**GOAL**
Copy every line in the records below that contains the word "Python".

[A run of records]
+++
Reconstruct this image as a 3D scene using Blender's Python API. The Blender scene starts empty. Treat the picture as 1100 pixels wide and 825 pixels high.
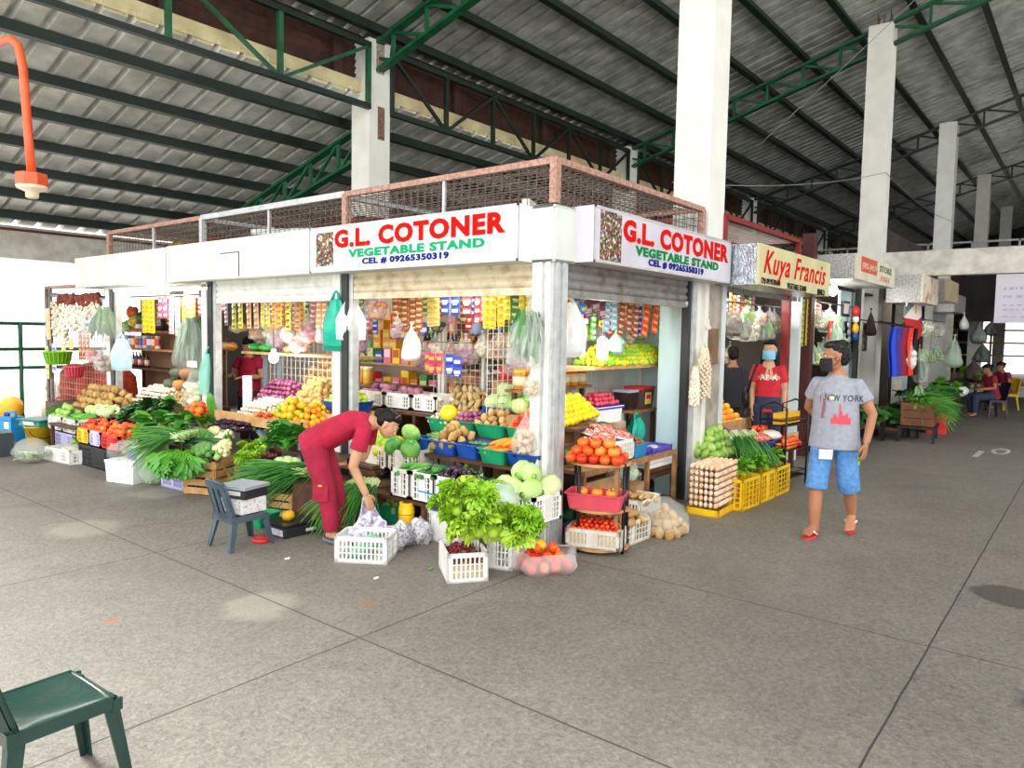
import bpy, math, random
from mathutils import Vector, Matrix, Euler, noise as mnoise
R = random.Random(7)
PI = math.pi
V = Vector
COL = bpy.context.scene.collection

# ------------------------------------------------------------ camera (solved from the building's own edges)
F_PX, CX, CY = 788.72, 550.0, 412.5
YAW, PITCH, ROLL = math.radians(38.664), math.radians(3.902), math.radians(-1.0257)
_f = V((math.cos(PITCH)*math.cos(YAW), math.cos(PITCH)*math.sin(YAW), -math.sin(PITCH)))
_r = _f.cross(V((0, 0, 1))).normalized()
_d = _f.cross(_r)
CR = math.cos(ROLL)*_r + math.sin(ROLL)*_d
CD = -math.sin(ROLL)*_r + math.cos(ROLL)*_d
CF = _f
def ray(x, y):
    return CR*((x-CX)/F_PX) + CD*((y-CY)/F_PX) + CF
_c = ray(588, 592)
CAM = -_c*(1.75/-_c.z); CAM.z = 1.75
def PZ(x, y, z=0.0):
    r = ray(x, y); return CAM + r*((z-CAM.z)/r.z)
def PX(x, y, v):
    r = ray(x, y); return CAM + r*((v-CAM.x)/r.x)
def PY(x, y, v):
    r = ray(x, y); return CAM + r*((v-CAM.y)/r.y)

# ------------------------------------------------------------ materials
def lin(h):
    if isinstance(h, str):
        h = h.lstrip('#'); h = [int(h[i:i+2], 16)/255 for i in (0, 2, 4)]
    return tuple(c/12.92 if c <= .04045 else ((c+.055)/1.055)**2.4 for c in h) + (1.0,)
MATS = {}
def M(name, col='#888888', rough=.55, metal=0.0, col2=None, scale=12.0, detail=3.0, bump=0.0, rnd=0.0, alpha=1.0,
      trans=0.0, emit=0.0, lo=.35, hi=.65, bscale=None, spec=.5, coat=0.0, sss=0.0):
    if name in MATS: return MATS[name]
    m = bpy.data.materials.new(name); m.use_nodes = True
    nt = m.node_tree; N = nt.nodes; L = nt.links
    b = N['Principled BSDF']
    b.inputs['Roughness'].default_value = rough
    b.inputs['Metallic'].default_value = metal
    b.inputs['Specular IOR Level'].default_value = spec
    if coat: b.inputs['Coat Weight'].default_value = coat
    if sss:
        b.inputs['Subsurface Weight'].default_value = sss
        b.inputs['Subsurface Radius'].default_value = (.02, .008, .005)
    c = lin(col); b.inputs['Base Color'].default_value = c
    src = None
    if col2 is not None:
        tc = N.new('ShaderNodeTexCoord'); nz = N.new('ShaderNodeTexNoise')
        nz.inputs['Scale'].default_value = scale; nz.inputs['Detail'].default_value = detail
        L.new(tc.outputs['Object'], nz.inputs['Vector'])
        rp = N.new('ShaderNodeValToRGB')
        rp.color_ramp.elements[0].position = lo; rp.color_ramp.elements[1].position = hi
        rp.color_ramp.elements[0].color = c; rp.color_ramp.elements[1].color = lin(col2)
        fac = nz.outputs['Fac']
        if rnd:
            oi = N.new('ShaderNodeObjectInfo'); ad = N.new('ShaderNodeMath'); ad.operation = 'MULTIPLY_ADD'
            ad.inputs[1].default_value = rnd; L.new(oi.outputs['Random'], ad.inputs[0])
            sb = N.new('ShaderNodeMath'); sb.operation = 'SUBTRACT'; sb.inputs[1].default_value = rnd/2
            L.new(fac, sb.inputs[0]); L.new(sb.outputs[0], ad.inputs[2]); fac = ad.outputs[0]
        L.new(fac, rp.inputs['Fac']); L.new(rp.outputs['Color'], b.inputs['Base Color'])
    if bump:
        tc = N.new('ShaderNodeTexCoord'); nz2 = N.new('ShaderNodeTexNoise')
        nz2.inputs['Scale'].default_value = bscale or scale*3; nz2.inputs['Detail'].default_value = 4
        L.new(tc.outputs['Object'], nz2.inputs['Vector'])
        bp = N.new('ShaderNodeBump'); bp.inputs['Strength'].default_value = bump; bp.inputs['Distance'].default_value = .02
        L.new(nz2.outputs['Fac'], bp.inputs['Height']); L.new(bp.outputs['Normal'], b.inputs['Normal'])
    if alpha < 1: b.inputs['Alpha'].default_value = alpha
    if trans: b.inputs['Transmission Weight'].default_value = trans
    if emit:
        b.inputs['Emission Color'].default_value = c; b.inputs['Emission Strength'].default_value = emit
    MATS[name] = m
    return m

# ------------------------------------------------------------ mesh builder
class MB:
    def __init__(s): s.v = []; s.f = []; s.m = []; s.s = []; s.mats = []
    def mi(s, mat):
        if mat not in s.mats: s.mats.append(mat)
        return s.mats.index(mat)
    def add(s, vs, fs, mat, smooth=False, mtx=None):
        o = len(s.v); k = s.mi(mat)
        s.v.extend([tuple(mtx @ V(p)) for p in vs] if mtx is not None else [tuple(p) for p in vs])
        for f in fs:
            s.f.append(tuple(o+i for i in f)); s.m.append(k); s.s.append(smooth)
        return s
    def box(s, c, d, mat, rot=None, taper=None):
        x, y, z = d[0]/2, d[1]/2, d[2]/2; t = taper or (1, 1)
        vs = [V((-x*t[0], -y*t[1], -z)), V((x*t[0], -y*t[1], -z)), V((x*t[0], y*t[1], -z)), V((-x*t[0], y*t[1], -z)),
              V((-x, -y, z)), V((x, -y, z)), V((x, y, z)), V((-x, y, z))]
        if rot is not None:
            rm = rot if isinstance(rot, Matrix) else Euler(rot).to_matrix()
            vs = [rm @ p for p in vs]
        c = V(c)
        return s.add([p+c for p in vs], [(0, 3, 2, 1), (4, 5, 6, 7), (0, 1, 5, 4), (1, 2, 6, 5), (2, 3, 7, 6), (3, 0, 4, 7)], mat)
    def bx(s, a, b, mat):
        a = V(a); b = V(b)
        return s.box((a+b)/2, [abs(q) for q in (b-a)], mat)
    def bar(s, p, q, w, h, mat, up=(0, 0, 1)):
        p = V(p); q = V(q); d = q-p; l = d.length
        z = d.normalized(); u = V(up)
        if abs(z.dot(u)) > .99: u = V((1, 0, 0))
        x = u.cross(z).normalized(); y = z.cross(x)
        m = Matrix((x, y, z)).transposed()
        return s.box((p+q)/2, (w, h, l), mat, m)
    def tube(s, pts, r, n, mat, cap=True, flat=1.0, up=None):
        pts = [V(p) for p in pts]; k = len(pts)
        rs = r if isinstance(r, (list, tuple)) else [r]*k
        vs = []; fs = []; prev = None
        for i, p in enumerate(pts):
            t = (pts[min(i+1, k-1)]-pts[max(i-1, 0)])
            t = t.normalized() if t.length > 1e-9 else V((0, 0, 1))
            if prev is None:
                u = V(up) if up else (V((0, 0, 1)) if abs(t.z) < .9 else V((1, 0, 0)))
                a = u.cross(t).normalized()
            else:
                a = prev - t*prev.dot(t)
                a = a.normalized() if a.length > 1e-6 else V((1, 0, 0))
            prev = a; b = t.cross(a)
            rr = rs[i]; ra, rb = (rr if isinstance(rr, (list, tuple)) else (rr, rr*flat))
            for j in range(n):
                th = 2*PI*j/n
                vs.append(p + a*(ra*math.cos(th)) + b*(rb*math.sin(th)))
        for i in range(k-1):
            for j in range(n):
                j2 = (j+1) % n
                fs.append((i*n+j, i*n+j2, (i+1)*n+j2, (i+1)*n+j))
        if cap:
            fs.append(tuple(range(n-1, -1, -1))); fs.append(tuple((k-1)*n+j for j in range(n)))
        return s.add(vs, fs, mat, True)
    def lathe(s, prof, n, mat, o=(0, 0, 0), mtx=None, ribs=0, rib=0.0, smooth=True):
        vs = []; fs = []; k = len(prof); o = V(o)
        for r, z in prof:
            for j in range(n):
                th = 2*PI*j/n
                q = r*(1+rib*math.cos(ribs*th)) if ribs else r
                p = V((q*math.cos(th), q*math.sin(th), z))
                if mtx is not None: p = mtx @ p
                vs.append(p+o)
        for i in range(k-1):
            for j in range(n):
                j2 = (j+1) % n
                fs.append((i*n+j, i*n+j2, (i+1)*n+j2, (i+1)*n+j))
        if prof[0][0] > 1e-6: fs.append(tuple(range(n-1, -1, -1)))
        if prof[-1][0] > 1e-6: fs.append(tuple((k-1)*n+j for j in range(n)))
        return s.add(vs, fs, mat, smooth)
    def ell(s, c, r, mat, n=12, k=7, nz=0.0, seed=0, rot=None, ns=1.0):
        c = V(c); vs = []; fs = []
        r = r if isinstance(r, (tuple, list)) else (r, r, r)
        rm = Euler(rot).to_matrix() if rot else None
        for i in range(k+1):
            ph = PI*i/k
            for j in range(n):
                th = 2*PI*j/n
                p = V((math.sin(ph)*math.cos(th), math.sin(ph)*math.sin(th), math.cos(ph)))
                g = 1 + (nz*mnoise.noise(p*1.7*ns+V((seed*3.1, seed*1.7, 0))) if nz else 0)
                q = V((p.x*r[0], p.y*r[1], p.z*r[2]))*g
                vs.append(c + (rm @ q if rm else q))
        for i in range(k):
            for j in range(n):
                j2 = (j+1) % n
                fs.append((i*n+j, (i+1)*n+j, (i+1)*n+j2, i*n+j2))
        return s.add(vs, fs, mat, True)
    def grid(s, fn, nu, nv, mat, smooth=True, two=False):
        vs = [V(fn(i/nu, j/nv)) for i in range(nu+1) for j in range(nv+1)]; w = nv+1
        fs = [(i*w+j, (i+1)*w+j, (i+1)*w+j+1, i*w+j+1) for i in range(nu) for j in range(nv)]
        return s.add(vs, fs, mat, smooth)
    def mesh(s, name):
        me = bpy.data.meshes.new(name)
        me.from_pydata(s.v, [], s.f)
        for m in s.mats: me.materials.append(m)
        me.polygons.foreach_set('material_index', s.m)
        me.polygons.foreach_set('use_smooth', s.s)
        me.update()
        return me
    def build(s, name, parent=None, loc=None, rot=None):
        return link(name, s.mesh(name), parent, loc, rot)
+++
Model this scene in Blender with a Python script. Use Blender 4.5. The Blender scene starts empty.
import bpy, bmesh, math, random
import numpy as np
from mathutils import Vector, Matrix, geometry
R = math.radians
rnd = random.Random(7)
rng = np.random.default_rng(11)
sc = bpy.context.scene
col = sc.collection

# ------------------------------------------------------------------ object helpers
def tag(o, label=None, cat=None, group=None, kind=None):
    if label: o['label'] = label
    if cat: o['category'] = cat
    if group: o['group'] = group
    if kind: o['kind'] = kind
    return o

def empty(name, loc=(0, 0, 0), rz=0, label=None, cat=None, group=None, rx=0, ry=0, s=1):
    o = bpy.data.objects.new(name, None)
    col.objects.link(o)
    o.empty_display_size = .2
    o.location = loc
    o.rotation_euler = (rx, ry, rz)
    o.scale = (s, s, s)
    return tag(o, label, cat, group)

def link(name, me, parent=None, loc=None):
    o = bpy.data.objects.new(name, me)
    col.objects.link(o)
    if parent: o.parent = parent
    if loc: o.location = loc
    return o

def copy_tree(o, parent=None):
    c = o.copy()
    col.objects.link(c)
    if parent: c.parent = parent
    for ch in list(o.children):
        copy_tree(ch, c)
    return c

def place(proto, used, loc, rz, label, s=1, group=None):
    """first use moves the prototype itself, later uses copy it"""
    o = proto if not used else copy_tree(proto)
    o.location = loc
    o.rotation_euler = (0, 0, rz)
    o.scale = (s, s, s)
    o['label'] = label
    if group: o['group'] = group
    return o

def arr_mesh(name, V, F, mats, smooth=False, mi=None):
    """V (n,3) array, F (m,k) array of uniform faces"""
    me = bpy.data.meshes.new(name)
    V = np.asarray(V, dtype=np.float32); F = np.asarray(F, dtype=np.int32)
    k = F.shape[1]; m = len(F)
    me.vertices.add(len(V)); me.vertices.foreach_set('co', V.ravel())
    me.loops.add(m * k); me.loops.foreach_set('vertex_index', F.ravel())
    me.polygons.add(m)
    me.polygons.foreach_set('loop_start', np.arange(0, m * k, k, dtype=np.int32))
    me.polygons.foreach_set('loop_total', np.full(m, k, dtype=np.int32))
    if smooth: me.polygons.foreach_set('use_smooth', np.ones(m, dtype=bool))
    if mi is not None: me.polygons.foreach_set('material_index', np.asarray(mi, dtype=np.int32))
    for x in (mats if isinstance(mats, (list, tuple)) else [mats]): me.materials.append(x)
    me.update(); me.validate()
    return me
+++
**TASK RESPONSE**
Reconstruct this image as a 3D scene using Blender's Python API. The Blender scene starts empty. Treat the picture as 1100 pixels wide and 825 pixels high.
Model this scene in Blender with a Python script. Use Blender 4.5. The Blender scene starts empty.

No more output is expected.